In my last property I paid my rent on the 29th of every month. I gave my landlord 28 days' notice on the 14th of May that I was moving out. On the 29th of May the standing order for June's rent was taken from my account. I moved out on the 11th of June after the 28 days' notice period was up. Is the landlord due me the rent overpayment since I moved out on the 11th? Thank you

KTC

Not unless you had agreed on that explicitly beforehand.

Hippogriff

A Standing Order is not "taken"... it is sent... you "sent" it... the Landlord didn't "take" it. You're thinking of a Direct Debit. Why does it matter? Well... if you'd believed you shouldn't have paid as much, you should've controlled the amount sent, then argued it if called-out... now you've sent it. Stressing "you" and "sent". Now you're wanting to cause a fuss because of what could be your mistake. Why should anyone pay you back anything, really? It does seem a strange agreement anyway... rent paid on the 29th of every month - what happens in February? Anyway, your rent runs from the 29th to the 28th each month... you usually cannot give notice mid-month - to be a valid notice it should end on a rent boundary day... and you could've stayed up until that day too. The fact you left 'early', as it is, seems like a choice you made... as you'd paid rent up until the 28th and you had possession. And - also unless agreed with the Landlord - you should be liable for utilities and Council Tax... your physical presence isn't required. Hope that makes some sense.

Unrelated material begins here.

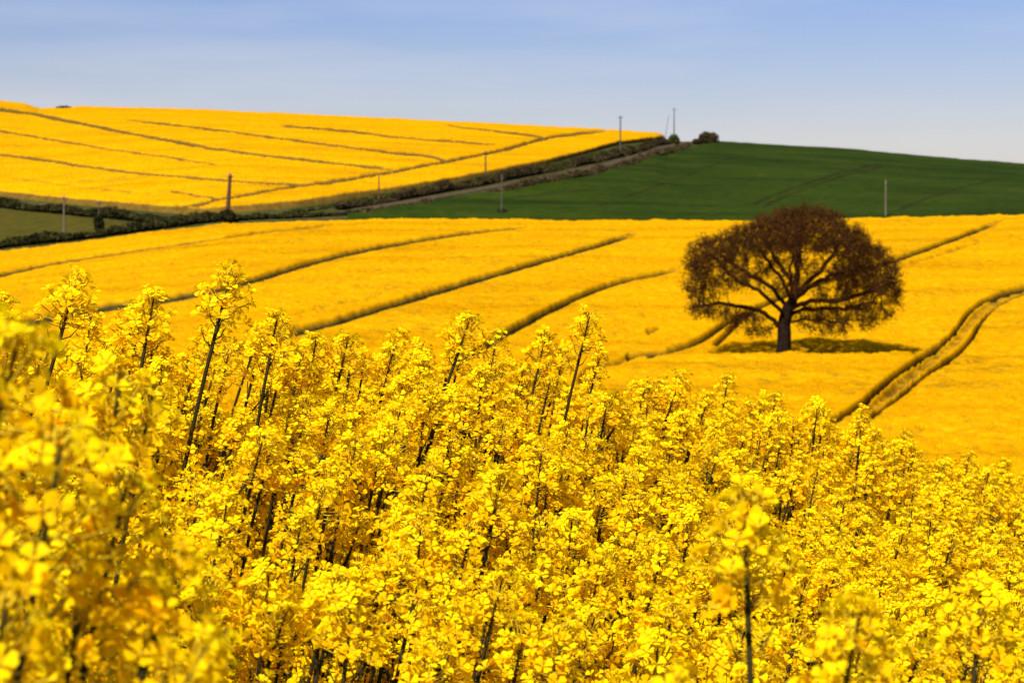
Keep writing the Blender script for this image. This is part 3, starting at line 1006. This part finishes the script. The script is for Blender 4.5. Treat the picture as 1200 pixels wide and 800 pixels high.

The answer is "probably not".

KTC

It's not impossible for a tenancy period to not match the rent payment dates, but it should be avoided for precisely the reason demonstrated here.

Quote from: Hippogriff on June 30, 2020, 02:59:17 PM
also unless agreed with the Landlord - you should be liable for ... Council Tax... your physical presence isn't required.

Since we have no information on what the tenancy agreement says or other relevant facts, I'm going to have to go with statutory liabilities and disagree with this.